Under the pre-codification case law, a director's conduct after leaving office could not of itself amount to a breach of duty – any claim had to be founded on the director's actions before or at the time of ceasing to be a director. The justification was that a fiduciary duty could not survive the end of the fiduciary relationship. Conduct after leaving office could only be relevant where the director's resignation had been prompted or influenced by a wish to acquire a maturing business opportunity for the director's own exploitation – if the directors then exploited that opportunity after leaving office, a breach of duty arose because the former director had shown a lack of good faith in exploiting an opportunity that had been planned while in office. It therefore followed that where the former director had left office for reasons not connected with the relevant opportunity, there was no breach if they subsequently pursued the opportunity having left office.

The wording in section 170(2)(a), however, states that the director continues to be subject to the section 175 duty in relation to the exploitation of property, information or opportunity the director had become aware of while in office.
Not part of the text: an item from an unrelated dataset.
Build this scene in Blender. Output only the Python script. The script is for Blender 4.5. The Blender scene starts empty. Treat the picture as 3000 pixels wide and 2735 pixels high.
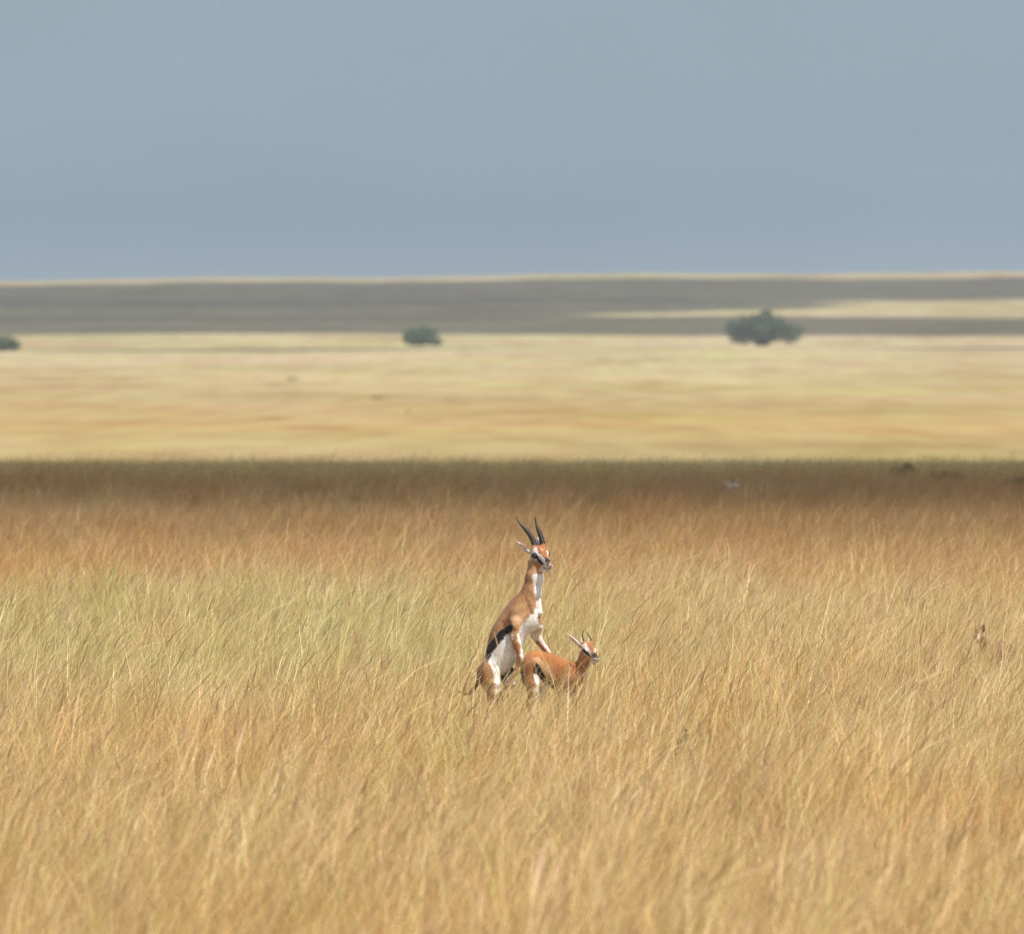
import bpy, math, random
import numpy as np

scene = bpy.context.scene
COL = scene.collection
random.seed(7)
RNG = np.random.default_rng(11)
GRASS = True

# ------------------------------------------------------------------ camera, light, air
H = 3.0            # eye height above the grass plain (safari vehicle)
FPX = 28000.0      # focal length in pixels of the 3000 px wide photograph
cam_d = bpy.data.cameras.new('camera')
cam = bpy.data.objects.new('camera', cam_d)
COL.objects.link(cam)
cam_d.sensor_width = 36.0
cam_d.lens = FPX * 36.0 / 3000.0
cam.location = (0, 0, H)
cam.rotation_euler = (math.radians(90) - math.atan((1367.5 - 1080) / FPX), 0, 0)
cam_d.clip_start = 0.5
cam_d.clip_end = 60000
cam_d.dof.use_dof = True
cam_d.dof.focus_distance = 82.0
cam_d.dof.aperture_fstop = cam_d.lens / 68.0
scene.camera = cam

SUN_EL, SUN_AZ = math.radians(65), math.radians(126)     # azimuth clockwise from +Y (view direction): right and behind
SUN = np.array([math.cos(SUN_EL) * math.sin(SUN_AZ), math.cos(SUN_EL) * math.cos(SUN_AZ), math.sin(SUN_EL)])
world = bpy.data.worlds.new('World')
scene.world = world
world.use_nodes = True
nt = world.node_tree
bg = nt.nodes['Background']
sky = nt.nodes.new('ShaderNodeTexSky')
sky.sky_type = 'NISHITA'
sky.sun_disc = False
sky.sun_elevation = SUN_EL
sky.sun_rotation = SUN_AZ
sky.dust_density = 2.0
bg.inputs['Strength'].default_value = 0.105
# the far sky is a smooth blue-grey rain cloud deck low over the horizon
tc = nt.nodes.new('ShaderNodeTexCoord')
sep = nt.nodes.new('ShaderNodeSeparateXYZ')
nt.links.new(tc.outputs['Generated'], sep.inputs[0])
mr = nt.nodes.new('ShaderNodeMapRange')
mr.inputs['From Min'].default_value = 0.02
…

As stated in Burnell, this implies that the conduct of a director after resigning from office can give rise to a breach of the continuing section 175 duty, and that it is not a requirement that a director's resignation must have been prompted or influenced by the director's wish to exploit an opportunity belonging to the company. If a former director exploits property, information or opportunity they became of while in office there may be a breach of duty, in contrast to the previous body of case law.

Analysis

The interpretation of section 270(2)(a) in Burnell entails an extension of the duty as it had previously been understood, as acknowledged in the judgment. Former directors who take up positions in competing businesses therefore need to be cautious as to how they use information and opportunities which they may have become aware of in their previous roles, as it is unlikely that the company of which they were formerly a director will have authorised any conflict arising. 
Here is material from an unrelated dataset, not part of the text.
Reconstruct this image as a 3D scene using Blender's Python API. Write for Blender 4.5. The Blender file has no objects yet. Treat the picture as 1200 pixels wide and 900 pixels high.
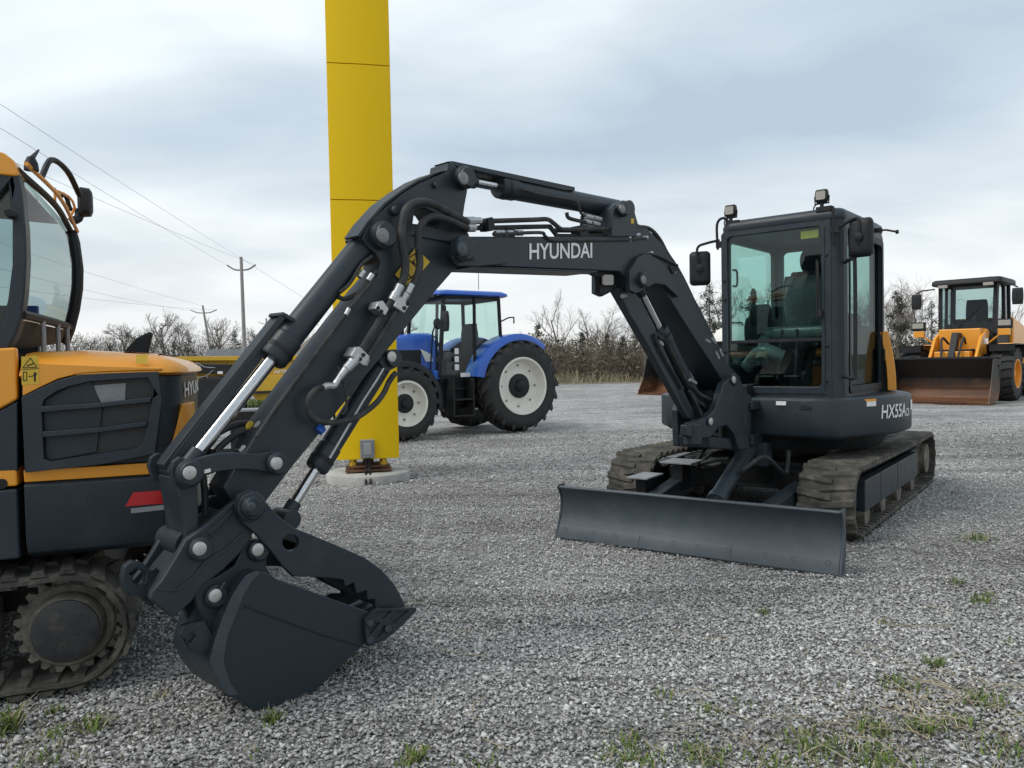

However, the judgment also notes that the continuing section 175 duty is limited to the exploitation of "any property, information or opportunity" of which the director became aware while a director, and that this phrase is given a narrow interpretation in the case law. In particular, this had to be understood in the context of exploitation of a maturing business opportunity. It may be the case that future decisions will focus on this strand of case law and further explore the question as to how well developed such an opportunity needs to be to form the basis of a claim for breach of duty. 

Furthermore, the judgment stated that as the Court takes a merits-based approach in assessing whether a breach has occurred, evidence as to pre-resignation as well as post-resignation conduct of a former director is likely to continue to be relevant to future cases.